1.  According to Indian lunar calendar, the month of ‘sawan’ is the month of monsoon (July-August). During this month, special worships of Lord Shiva are undertaken on every Monday. Some believers travel far to bring holy water of Ganges (and other rivers) to ‘bathe’ Lord Shiva in their homes and neighbourhoods. These enthusiasts walk on foot for hundreds of kilometers to bring holy water, and called ‘kavadias’. In the past ten years, the processions and numbers of ‘kavadias’ have been growing exponentially. In Bhopal during one such Monday, a procession of several thousand ‘kavadias’ passed through town with drums, fireworks and loud-speakers in full form. A close look at these persons suggested that most of them were men in the age group of 20-35, came from small towns, and seemed to not be in any hurry. Is this phenomenon directly associated with greater urbanization and unemployment of youth in recent years? Are these young men finding their ‘identity’ through such performances?

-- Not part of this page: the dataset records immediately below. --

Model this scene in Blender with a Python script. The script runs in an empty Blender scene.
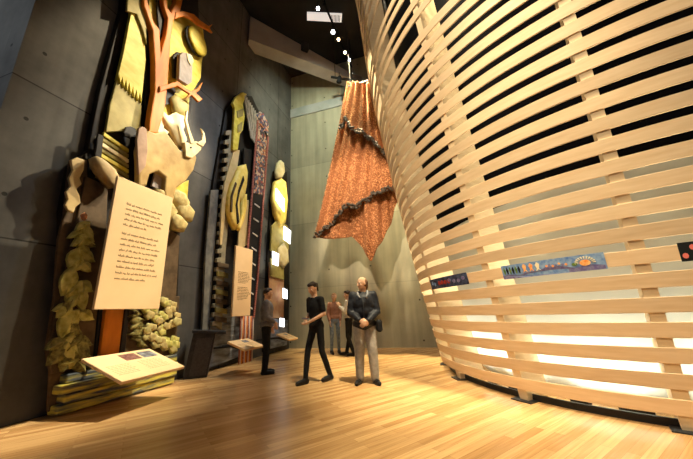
import bpy, bmesh, math, random
from mathutils import Vector, Matrix, noise
random.seed(7)
S = bpy.context.scene
C = S.collection
PI = math.pi

# ------------------------------------------------------------------ camera
F, PITCH, ROLL, EYE = 292.4, .2703, -.045, 1.17
cp, sp, cr, sr = math.cos(PITCH), math.sin(PITCH), math.cos(ROLL), math.sin(ROLL)
cam_d = bpy.data.cameras.new('camera'); cam = bpy.data.objects.new('camera', cam_d); C.objects.link(cam)
cam_d.sensor_width = 36; cam_d.lens = F * 36 / 693; cam_d.clip_start = .05; cam_d.clip_end = 200
RT = Vector((cr, -sp * sr, cp * sr)); UPV = Vector((-sr, -sp * cr, cp * cr)); BK = Vector((0, -cp, -sp))
cam.matrix_world = Matrix(((RT.x, UPV.x, BK.x, 0), (RT.y, UPV.y, BK.y, 0), (RT.z, UPV.z, BK.z, EYE), (0, 0, 0, 1)))
S.camera = cam
EYEV = Vector((0, 0, EYE))

def ray(x, y):
    X = (x - 346.5) / F; U = (229.5 - y) / F
    xx = X * cr - U * sr; u = X * sr + U * cr
    return Vector((xx, cp - u * sp, sp + u * cp))
def on_level(x, y, z=0):
    r = ray(x, y); t = (z - EYE) / r.z
    return EYEV + r * t
def on_plane(x, y, p0, n):
    r = ray(x, y); return EYEV + r * ((p0 - EYEV).dot(n) / r.dot(n))

# ------------------------------------------------------------------ world, exposure, lights
W = bpy.data.worlds.new('world'); S.world = W; W.use_nodes = True
W.node_tree.nodes['Background'].inputs[0].default_value = (.75, .8, 1, 1)
W.node_tree.nodes['Background'].inputs[1].default_value = .07
S.view_settings.view_transform = 'Standard'; S.view_settings.look = 'None'
S.view_settings.exposure = .38; S.view_settings.gamma = 1
S.view_settings.use_curve_mapping = False

A0 = on_level(0, 428); B0 = on_level(289, 348.5)
WD = (B0 - A0).normalized(); WN = Vector((WD.y, -WD.x, 0)); LW = (B0 - A0).length
def P(u, w, z): return A0 + WD * u + WN * w + Vector((0, 0, z))      # along the left wall, out of it, up
def spot(name, loc, aim, energy, angle, col=(1, .8, .55), blend=.5, size=.08):
    l = bpy.data.lights.new(name, 'SPOT'); l.energy = energy; l.spot_size = math.radians(angle); l.spot_blend = blend
    l.color = col; l.shadow_soft_size = size
    o = bpy.data.objects.new(name, l); C.objects.link(o); o.location = loc
    o.rotation_euler = (Vector(aim) - Vector(loc)).to_track_quat('-Z', 'Y').to_euler()
    return o
def area(name, loc, aim, energy, sx, sy, col=(1, .85, .65)):
    l = bpy.data.lights.new(name, 'AREA'); l.shape = 'RECTANGLE'; l.size = sx; l.size_y = sy; l.energy = energy; l.color = col
    o = bpy.data.objects.new(name, l); C.objects.link(o); o.location = loc
    o.rotation_euler = (Vector(aim) - Vector(loc)).to_track_quat('-Z', 'Y').to_euler()
    return o
WARM = (1, .85, .58)
# mural spots: from the ceiling track further along the hall
spot('mural_spotlight', P(5.2, 3.6, 9.6), P(1.1, .2, 3.6), 4200, 26, WARM, .7)
spot('mural_spotlight', P(2.9, 4.2, 10.6), P(1.1, .3, 6.2), 3000, 26, WARM, .7)
spot('mural_spotlight', P(3.4, 4.4, 10.4), P(.9, .6, 1.6), 6600, 22, WARM, .7)
spot('mural_spotlight', P(7.2, 4.0, 9.8), P(3.5, .2, 4.8), 9500, 28, WARM, .7)
spot('mural_spotlight', P(5.6, 4.4, 10.2), P(3.3, .4, 1.4), 3600, 20, WARM, .7)
spot('mural_spotlight', P(6.9, 4.6, 10.4), P(5.8, .2, 4.2), 3200, 22, (1, .88, .6), .6)
# lattice wash from the left and above
spot('lattice_spotlight', (-1.2, 1.6, 9.5), (2.6, 4.0, 4.2), 2300, 52, (1, .87, .64), .8, .6)
spot('lattice_spotlight', (-2.0, -1.5, 7.5), (3.0, 3.0, 2.2), 1700, 48, (1, .84, .60), .8, .6)
spot('lattice_spotlight', (.4, 4.6, 10.6), (2.0, 4.8, 6.6), 300, 70, (1, .90, .70), .8, .4)
# floor and textile pools
spot('floor_spotlight', (1.4, 2.6, 10.0), (1.5, 5.9, 0), 7500, 34, (1, .85, .55), .9)
spot('floor_spotlight', (1.2, 6.0, 10.4), (1.6, 8.6, 0), 3800, 34, (1, .87, .6), .9)
spot('floor_spotlight', (.9, .8, 9.5), (1.7, 3.2, 0), 4000, 32, (1, .85, .55), .9)
spot('floor_spotlight', (-2.0, 1.0, 9.5), (-1.2, 4.0, 0), 120, 48, (1, .76, .45), .9)
spot('textile_spotlight', (-.1, 5.2, 9.8), (.3, 8.6, 4.8), 1700, 34, (1, .82, .6), .7)
spot('textile_spotlight', (-1.6, 2.6, 8.0), (.3, 8.6, 4.6), 3000, 28, (1, .82, .6), .7)
spot('back_wall_light', (.4, 8.3, 10.4), (2.3, 9.6, .9), 9000, 54, (1, .86, .52), .9)
spot('back_wall_light', (-.3, 7.0, 9.0), (-1.6, 10.8, 7.0), 650, 120, (.92, 1, .78), .9)  # unseen fill added in mid-air to brighten the upper back wall
spot('wall_spotlight', P(3.4, 3.6, 9.0), P(2.5, 0, 3.8), 800, 62, (.75, .88, 1), 1)
spot('corridor_spotlight', (-7.5, .6, 7.0), (-5.2, 3.6, 5.0), 300, 60, (.85, .93, 1), .9)

# ------------------------------------------------------------------ materials
def mat(name, col, rough=.55, col2=None, scale=6., stretch=(1, 1, 1), bump=0., emit=0, metal=0, coat=0, contrast=.5, coord='Object', spec=.18):
    m = bpy.data.materials.new(name); m.use_nodes = True; nt = m.node_tree; N = nt.nodes; L = nt.links
    b = N['Principled BSDF']; b.inputs['Base Color'].default_value = (*col, 1); b.inputs['Roughness'].default_value = rough
    b.inputs['Metallic'].default_value = metal; b.inputs['Specular IOR Level'].default_value = spec
    if coat: b.inputs['Coat Weight'].default_value = coat; b.inputs['Coat Roughness'].default_value = .15
    if emit: b.inputs['Emission Color'].default_value = (*col, 1); b.inputs['Emission Strength'].default_value = emit
    if col2 or bump:
        tc = N.new('ShaderNodeTexCoord'); mp = N.new('ShaderNodeMapping'); mp.inputs['Scale'].default_value = stretch
        L.new(tc.outputs[coord], mp.inputs[0])
        n = N.new('ShaderNodeTexNoise'); n.inputs['Scale'].default_value = scale; n.inputs['Detail'].default_value = 5
        L.new(mp.outputs[0], n.inputs['Vector'])
        if col2:
            r = N.new('ShaderNodeValToRGB'); r.color_ramp.elements[0].position = .5 - contrast * .35; r.color_ramp.elements[1].position = .5 + contrast * .35
            r.color_ramp.elements[0].color = (*col, 1); r.color_ramp.elements[1].color = (*col2, 1)
            L.new(n.outputs[0], r.inputs[0]); L.new(r.outputs[0], b.inputs['Base Color'])
        if bump:
            bp = N.new('ShaderNodeBump'); bp.inputs['Strength'].default_value = bump; bp.inputs['Distance'].default_value = .02
            L.new(n.outputs[0], bp.inputs['Height']); L.new(bp.outputs[0], b.inputs['Normal'])
    return m

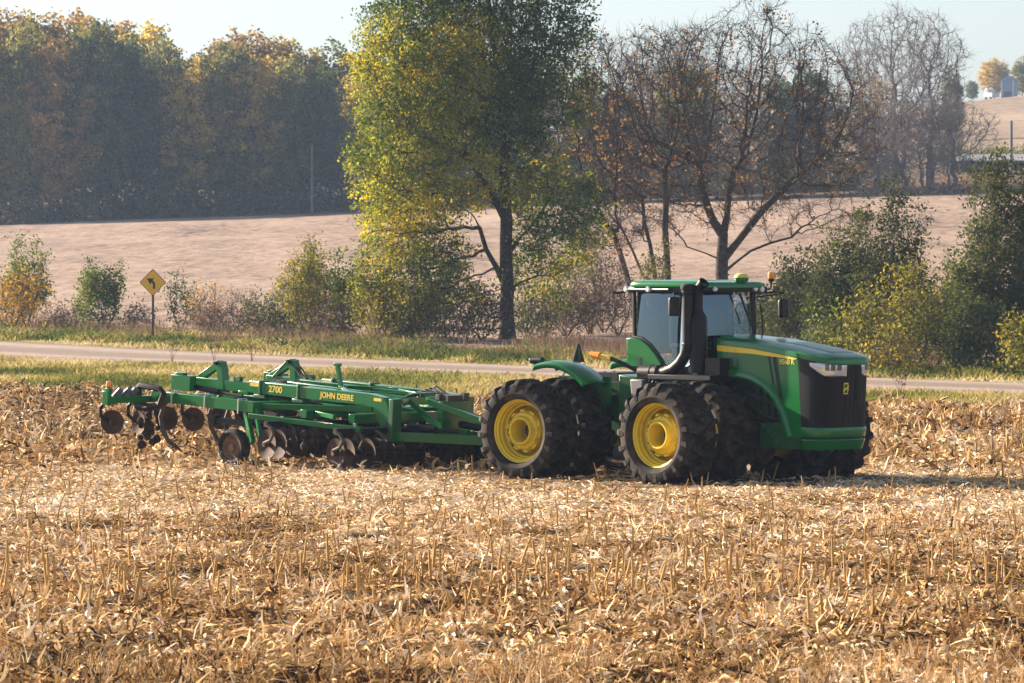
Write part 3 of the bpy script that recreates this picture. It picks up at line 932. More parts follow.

2.  An interesting trend these days in corporate circles seems to be ways in which ‘giving to society’ can be demonstrated. Corporate honchos now have their CVs full of references to ‘community service’ support to non-profits and philanthropy. Those of us who spent a life-time in community service and non-profits do not have any ‘corporate experience’ to mention in our CVs (or public introductions). Isn’t this a bit imbalanced?

3. This year, the famous Teez festival in Rajasthan (for celebration of monsoon and marriage of Goddess Parvati with Lord Shiva) and Eid (following the holy month of Ramazan) fell on the same day. In most cities of Rajasthan, both festivals were celebrated with much gusto, and peace. Returning from the long holiday weekend after these two festivals, many motorists and tourists were stuck in huge traffic jams on the mountainous Amber Fort road on the outskirts of Jaipur. Suddenly, young men (ages 14-20 years) in several hundred motor-cycles started weaving their rides through the traffic jams, snaring at young women in vehicles, removing their shirts in rains, and just shrieking! This menacing site reminded of the ‘demographic nightmare’ this country is now experiencing—young boys and men in rapidly urbanizing India have no internal or external moral compass; they are unemployed, aimless and in search of meaning. Harassing stranded tourists seemed to be both exciting and meaningful for them! How are we going to make our society ‘livable’ for all?

4. The mood in London this time of the year is reminiscent of a decade ago before the attack on Iraq in March 2003. There were several demonstrations and public meetings around Syria, mostly asking the Cameron government to desist from ‘bombing’ Syria. On the one hand, British parliament rejected the government’s proposal for such an attack; on the other, many commentators were concerned that mistakes of a decade ago vis-à-vis ‘weapons of mass destruction’ in Iraq may be haunting the politicians so much that ordinary citizens of Syria may continue to suffer the consequences of chemical weapons. Formal public protests seemed generally muted and low key, in comparison to 2003; why? Are citizens in UK, and elsewhere, becoming so cynical that they do not want to have a voice, knowing that it will never be heard by their elected leaders?

5. The recent revelations of intelligence gathering in USA seem to be only a tip of the iceberg. Security, intelligence, tapping of conversations and identification of locations are all getting digitalized in the modern times. Large IT giants—google, Microsoft, intel, to name just a few—are all part of these technology development programmes which are increasingly being utilized to ‘know’ everything about everyone everywhere. This oracle-like, omniscience and omnipotence may be dangerous as authoritarian controls over freedoms—of association, expression and movement—of citizens of this earth. Let’s not forget that this wonderful invention called ‘internet’ came from American defense industry!